Me informé previamente de las carencias de productos que podría encontrarme allí, porque llevaba conmigo tres niñas, una de ellas de sólo tres años de edad, y quería controlar en lo posible que no echaran en falta muchas cosas en el cambio de vida que iban a tener.
Por otra parte, el peso del equipaje también podía ser un problema, puesto que nos íbamos para nueve meses como mínimo y no quería dejar nada que pudiera hacerme falta después. O sea, que compré, compré y compré y las maletas me parecieron canijas a la hora de llenarlas.
Eché suavizante del pelo, champú, que cuatro mujeres en casa con pelo largo y rizado, gastan bastante; latas, pasta dental, estropajos, compresas (no era tontería, que me habían prevenido de que las que iba a encontrar allí eran como de capas de papel malísimo, y efectivamente, pude comprobar más adelante, que era como ponerte unas cuantas hojas del ABC), colacao, todo el cerdo que pude en diversas preparaciones, y muchas cosas más , pero en cantidad.
Como en las maletas ya no me cogía más, opté por comprarme un “bolso de mano” que aquello parecía un tanque de grande, y me dispuse a llenarlo, de los productos que jamás pensé que llenaría un bolso: latas de atún, de mejillones, una ristra de cantimpalos, 2 botellas de aceite y… una lata de cinco kilos de jamón de york. Como suena.
Llegamos al aeropuerto y procuré por todos los medios que no se notara lo que pesaba el bolso en cuestión. Conseguí andar derecha, sin caerme sobre el lado, que era lo que me pedía el cuerpo, y subimos al avión.
La azafata, como me veía con serios problemas para acomodar a las niñas, intentó ayudarme cogiéndome el bolso, pero naturalmente le dije que no se preocupara, que no pesaba nada y que no necesitábamos ayuda.
Y llegamos a Argel.
Mi marido nos esperaba, y cuando fuimos al coche nos encontramos con que había ido a buscarnos con una ambulancia (es enfermero), y como sabía que veníamos sin comer, nos trajo unas baguettes llenas de chuletas de cordero, que devoramos subidas en la camilla en el trayecto, ya que no llevaba otro tipo de asientos y entre curva y curva más de una chuleta se fue al suelo.

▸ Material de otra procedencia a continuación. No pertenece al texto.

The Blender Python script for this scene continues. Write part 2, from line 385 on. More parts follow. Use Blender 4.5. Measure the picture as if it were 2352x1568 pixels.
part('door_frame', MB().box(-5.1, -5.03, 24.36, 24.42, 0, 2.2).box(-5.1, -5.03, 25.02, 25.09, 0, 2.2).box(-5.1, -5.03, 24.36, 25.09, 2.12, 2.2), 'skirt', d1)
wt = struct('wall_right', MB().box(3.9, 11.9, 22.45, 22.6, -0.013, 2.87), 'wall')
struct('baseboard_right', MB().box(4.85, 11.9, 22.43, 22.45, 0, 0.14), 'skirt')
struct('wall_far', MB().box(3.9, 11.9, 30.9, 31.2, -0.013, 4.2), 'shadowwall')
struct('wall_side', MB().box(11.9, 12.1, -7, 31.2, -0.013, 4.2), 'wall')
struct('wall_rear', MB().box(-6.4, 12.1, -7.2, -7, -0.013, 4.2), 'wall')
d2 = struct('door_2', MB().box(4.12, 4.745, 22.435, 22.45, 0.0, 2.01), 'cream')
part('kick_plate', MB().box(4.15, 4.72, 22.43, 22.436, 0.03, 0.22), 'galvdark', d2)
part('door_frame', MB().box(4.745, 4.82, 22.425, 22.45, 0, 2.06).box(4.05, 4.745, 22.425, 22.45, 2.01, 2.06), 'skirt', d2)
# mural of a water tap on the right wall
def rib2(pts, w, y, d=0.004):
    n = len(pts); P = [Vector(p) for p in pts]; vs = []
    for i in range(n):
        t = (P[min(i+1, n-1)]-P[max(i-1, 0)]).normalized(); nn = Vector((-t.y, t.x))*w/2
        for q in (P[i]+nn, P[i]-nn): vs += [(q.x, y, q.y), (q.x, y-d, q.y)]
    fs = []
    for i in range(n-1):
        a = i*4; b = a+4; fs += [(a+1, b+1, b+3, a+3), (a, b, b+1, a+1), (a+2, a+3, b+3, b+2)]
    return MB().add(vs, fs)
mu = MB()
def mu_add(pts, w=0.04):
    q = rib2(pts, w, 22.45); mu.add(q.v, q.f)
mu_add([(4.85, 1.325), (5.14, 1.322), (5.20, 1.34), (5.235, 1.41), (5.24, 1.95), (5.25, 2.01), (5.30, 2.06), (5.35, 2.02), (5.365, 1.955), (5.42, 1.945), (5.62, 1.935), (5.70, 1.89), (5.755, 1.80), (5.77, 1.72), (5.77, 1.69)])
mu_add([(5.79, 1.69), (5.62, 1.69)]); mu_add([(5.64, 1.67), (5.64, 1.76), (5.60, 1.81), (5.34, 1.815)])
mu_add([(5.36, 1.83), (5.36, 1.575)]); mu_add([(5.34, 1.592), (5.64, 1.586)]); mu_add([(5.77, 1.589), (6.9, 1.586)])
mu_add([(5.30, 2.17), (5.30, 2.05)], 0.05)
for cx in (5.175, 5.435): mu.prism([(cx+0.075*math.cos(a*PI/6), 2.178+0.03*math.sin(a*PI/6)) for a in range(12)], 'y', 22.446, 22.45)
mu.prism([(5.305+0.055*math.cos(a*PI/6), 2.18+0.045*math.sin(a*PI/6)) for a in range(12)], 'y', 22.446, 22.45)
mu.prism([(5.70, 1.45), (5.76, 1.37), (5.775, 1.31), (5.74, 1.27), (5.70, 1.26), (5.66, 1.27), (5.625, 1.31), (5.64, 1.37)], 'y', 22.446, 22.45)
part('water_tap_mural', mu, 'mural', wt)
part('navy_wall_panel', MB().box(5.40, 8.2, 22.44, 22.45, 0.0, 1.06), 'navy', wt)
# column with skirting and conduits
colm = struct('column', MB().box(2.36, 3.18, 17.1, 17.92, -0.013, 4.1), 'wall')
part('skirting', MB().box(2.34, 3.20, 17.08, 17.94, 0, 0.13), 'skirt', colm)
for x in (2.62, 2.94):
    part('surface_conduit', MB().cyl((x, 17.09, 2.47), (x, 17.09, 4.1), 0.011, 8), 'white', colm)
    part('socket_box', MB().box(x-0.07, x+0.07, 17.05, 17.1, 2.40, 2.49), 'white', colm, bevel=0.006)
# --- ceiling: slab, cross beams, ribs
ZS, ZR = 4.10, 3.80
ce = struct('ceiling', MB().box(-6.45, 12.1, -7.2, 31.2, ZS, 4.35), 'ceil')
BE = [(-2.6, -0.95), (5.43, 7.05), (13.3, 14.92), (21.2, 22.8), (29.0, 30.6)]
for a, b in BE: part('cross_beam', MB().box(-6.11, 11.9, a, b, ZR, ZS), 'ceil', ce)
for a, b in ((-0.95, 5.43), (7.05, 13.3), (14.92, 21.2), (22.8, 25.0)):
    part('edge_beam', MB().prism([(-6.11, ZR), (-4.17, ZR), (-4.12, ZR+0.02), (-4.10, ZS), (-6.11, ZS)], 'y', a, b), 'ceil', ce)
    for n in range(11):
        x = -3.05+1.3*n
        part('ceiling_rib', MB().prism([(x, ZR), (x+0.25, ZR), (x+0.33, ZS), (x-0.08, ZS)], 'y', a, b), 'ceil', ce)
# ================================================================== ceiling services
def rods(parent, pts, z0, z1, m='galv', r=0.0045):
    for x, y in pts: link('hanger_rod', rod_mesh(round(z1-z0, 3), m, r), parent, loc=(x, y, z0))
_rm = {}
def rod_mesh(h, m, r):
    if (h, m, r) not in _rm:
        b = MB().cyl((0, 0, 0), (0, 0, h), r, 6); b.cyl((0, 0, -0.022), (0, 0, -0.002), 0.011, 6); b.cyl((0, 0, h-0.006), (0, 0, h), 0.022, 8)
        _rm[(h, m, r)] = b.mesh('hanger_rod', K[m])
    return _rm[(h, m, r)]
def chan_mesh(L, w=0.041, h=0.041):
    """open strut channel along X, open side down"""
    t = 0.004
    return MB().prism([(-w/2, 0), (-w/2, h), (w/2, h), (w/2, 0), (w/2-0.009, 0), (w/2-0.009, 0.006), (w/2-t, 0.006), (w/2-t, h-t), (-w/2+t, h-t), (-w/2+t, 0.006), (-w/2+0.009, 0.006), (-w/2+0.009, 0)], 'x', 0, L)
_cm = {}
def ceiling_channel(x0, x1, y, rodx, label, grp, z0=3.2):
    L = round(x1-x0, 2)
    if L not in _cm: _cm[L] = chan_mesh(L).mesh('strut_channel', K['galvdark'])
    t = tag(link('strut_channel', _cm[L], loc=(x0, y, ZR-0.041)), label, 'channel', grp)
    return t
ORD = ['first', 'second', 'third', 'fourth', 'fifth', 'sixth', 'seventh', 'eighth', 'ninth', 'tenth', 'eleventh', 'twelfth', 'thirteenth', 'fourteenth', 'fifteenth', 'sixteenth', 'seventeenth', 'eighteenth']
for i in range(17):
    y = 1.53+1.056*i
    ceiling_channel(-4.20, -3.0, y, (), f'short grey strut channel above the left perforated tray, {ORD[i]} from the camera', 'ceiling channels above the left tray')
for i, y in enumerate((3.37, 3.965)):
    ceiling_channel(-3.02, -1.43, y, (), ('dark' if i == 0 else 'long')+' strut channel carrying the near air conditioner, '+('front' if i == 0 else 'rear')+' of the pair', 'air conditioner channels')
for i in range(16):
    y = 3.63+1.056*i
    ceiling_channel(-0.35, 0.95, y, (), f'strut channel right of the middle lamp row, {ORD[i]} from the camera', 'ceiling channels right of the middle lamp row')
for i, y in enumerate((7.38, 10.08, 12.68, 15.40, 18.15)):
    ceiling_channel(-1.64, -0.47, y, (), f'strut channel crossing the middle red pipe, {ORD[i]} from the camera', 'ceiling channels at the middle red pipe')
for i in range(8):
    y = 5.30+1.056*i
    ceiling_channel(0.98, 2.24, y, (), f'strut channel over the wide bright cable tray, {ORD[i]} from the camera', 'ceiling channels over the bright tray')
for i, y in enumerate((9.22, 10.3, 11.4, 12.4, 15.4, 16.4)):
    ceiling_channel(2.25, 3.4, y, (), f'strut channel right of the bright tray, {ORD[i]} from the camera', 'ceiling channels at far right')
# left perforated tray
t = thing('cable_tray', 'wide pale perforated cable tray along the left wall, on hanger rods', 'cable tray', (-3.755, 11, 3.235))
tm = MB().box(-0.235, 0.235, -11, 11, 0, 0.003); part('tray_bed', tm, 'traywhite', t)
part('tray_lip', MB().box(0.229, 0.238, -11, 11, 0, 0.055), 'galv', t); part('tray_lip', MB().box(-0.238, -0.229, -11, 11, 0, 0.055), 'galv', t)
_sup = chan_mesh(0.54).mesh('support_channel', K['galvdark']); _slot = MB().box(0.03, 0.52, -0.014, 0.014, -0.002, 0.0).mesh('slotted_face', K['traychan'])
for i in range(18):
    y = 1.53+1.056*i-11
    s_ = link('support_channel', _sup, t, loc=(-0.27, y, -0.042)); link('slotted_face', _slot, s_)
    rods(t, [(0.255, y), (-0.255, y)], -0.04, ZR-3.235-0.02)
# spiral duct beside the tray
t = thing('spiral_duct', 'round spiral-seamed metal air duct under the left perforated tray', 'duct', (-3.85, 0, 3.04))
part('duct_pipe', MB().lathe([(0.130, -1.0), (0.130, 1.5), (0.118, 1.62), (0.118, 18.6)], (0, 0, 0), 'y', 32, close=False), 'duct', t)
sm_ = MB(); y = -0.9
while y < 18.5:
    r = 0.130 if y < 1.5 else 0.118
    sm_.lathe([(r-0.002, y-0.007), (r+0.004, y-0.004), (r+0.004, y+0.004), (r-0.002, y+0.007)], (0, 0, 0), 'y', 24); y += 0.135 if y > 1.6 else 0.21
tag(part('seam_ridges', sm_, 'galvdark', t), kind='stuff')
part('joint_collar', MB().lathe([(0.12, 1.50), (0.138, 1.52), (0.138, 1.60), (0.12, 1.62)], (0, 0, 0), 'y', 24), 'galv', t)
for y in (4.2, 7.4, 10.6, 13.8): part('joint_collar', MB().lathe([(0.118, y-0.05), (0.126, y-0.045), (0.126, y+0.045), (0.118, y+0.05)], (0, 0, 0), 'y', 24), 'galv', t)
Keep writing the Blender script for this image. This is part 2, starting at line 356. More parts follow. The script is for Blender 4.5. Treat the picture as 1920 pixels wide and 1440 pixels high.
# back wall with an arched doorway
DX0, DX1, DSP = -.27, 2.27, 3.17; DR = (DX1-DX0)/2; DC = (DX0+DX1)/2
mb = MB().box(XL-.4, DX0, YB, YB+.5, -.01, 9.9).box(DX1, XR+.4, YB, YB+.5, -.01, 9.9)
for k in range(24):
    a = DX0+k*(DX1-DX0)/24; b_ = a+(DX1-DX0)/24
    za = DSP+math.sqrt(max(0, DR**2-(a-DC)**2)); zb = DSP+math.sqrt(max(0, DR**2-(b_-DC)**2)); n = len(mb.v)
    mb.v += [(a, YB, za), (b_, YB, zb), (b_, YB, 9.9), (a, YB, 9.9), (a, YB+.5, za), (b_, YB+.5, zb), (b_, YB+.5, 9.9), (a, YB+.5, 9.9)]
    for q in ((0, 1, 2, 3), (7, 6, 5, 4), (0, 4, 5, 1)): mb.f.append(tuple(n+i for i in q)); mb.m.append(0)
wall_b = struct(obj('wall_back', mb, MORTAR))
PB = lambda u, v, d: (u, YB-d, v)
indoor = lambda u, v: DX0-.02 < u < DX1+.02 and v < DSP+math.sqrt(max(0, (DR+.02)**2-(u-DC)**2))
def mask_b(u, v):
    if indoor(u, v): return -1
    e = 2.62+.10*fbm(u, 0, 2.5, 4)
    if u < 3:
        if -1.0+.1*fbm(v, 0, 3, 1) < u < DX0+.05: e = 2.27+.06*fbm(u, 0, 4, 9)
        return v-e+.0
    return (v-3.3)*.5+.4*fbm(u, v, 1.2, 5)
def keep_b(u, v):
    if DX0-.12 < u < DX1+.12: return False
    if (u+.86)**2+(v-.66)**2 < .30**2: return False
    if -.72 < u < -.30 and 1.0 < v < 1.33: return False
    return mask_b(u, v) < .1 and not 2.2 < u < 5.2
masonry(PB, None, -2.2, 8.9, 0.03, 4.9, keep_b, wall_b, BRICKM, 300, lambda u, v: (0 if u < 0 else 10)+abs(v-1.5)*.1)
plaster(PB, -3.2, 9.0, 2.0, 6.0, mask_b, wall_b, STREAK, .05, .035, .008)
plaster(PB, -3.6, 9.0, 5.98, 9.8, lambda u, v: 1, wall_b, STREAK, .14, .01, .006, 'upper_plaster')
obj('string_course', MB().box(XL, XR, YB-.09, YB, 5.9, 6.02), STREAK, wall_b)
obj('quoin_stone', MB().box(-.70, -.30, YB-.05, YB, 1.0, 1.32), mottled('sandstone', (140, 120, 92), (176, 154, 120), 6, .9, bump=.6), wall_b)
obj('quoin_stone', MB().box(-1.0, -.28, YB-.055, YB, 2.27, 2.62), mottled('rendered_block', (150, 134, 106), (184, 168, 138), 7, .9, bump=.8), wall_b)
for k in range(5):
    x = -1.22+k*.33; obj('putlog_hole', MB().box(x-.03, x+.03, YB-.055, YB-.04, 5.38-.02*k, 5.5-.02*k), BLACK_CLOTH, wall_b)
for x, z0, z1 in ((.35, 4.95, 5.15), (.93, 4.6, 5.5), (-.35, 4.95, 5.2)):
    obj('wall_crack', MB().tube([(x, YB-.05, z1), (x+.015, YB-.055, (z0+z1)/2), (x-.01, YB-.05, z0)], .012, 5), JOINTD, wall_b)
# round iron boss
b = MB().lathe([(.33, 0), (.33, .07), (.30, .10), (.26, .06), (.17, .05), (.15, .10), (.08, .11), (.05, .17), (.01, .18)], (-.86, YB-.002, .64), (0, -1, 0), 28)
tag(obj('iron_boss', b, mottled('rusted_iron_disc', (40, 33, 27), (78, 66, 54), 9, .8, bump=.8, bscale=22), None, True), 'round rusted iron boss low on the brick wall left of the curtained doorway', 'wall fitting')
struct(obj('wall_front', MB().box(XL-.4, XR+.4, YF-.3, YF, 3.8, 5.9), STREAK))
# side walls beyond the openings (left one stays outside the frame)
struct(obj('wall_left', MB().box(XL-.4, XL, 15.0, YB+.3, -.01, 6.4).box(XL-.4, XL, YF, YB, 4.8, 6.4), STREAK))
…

Llegamos a nuestra casa, en la plaza de Hydra, zona residencial de Argel, y atravesamos una puerta que nos condujo a un corredor de donde partían varios portales, en uno de los cuales nos metimos, accediendo al primer piso. Olía a recién pintado y me llamó la atención el mobiliario tan antiguo y tan “alto” que había en la habitación. Pusimos un reloj digital en la mesilla de noche y en la oscuridad parecía un faro allá arriba. Yo creo que tendría lo menos metro y medio de altura. Un apartamento de dos habitaciones bastante antiguo, baño, salón y cocina, por el que la empresa pagó en 1982 la friolera de 200.000 pesetas al mes, adelantando el pago de medio año.
Abrí la ventana de la terraza para ver la calle, y entonces me di cuenta de que el piso estaba justo encima de una gasolinera, que era a su vez almacén de butano. Sitio idóneo para salir volando.
Y así es como empezó nuestra “aventura” en Argelia.